» **TASK PROMPT**
Repeat the listing in full, exactly as it stands.

» **AVAILABLE DATA**
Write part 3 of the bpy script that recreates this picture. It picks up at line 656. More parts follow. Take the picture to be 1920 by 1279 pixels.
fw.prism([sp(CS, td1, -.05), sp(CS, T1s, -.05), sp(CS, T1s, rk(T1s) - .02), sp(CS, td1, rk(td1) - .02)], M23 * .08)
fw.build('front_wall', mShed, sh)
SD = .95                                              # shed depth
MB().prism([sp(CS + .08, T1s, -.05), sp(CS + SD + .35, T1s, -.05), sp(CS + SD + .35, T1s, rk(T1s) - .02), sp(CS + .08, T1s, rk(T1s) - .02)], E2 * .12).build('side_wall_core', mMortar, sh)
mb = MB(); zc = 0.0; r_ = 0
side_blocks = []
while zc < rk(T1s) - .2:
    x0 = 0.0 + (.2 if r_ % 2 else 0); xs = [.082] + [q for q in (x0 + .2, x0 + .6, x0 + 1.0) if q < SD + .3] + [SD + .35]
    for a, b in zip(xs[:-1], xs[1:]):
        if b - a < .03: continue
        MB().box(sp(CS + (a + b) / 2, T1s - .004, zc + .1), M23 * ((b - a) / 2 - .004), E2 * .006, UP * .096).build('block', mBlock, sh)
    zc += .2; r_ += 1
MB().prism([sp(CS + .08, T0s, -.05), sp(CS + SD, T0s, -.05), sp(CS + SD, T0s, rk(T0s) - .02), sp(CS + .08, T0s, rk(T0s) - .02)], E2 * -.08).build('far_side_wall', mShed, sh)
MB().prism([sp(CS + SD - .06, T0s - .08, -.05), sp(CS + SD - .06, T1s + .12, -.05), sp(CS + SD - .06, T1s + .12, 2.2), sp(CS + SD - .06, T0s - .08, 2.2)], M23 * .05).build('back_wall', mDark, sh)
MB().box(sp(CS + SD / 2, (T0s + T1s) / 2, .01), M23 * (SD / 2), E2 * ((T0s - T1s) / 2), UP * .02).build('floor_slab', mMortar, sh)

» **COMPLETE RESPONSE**
Write part 3 of the bpy script that recreates this picture. It picks up at line 656. More parts follow. Take the picture to be 1920 by 1279 pixels.
fw.prism([sp(CS, td1, -.05), sp(CS, T1s, -.05), sp(CS, T1s, rk(T1s) - .02), sp(CS, td1, rk(td1) - .02)], M23 * .08)
fw.build('front_wall', mShed, sh)
SD = .95                                              # shed depth
MB().prism([sp(CS + .08, T1s, -.05), sp(CS + SD + .35, T1s, -.05), sp(CS + SD + .35, T1s, rk(T1s) - .02), sp(CS + .08, T1s, rk(T1s) - .02)], E2 * .12).build('side_wall_core', mMortar, sh)
mb = MB(); zc = 0.0; r_ = 0
side_blocks = []
while zc < rk(T1s) - .2:
    x0 = 0.0 + (.2 if r_ % 2 else 0); xs = [.082] + [q for q in (x0 + .2, x0 + .6, x0 + 1.0) if q < SD + .3] + [SD + .35]
    for a, b in zip(xs[:-1], xs[1:]):
        if b - a < .03: continue
        MB().box(sp(CS + (a + b) / 2, T1s - .004, zc + .1), M23 * ((b - a) / 2 - .004), E2 * .006, UP * .096).build('block', mBlock, sh)
    zc += .2; r_ += 1
MB().prism([sp(CS + .08, T0s, -.05), sp(CS + SD, T0s, -.05), sp(CS + SD, T0s, rk(T0s) - .02), sp(CS + .08, T0s, rk(T0s) - .02)], E2 * -.08).build('far_side_wall', mShed, sh)
MB().prism([sp(CS + SD - .06, T0s - .08, -.05), sp(CS + SD - .06, T1s + .12, -.05), sp(CS + SD - .06, T1s + .12, 2.2), sp(CS + SD - .06, T0s - .08, 2.2)], M23 * .05).build('back_wall', mDark, sh)
MB().box(sp(CS + SD / 2, (T0s + T1s) / 2, .01), M23 * (SD / 2), E2 * ((T0s - T1s) / 2), UP * .02).build('floor_slab', mMortar, sh)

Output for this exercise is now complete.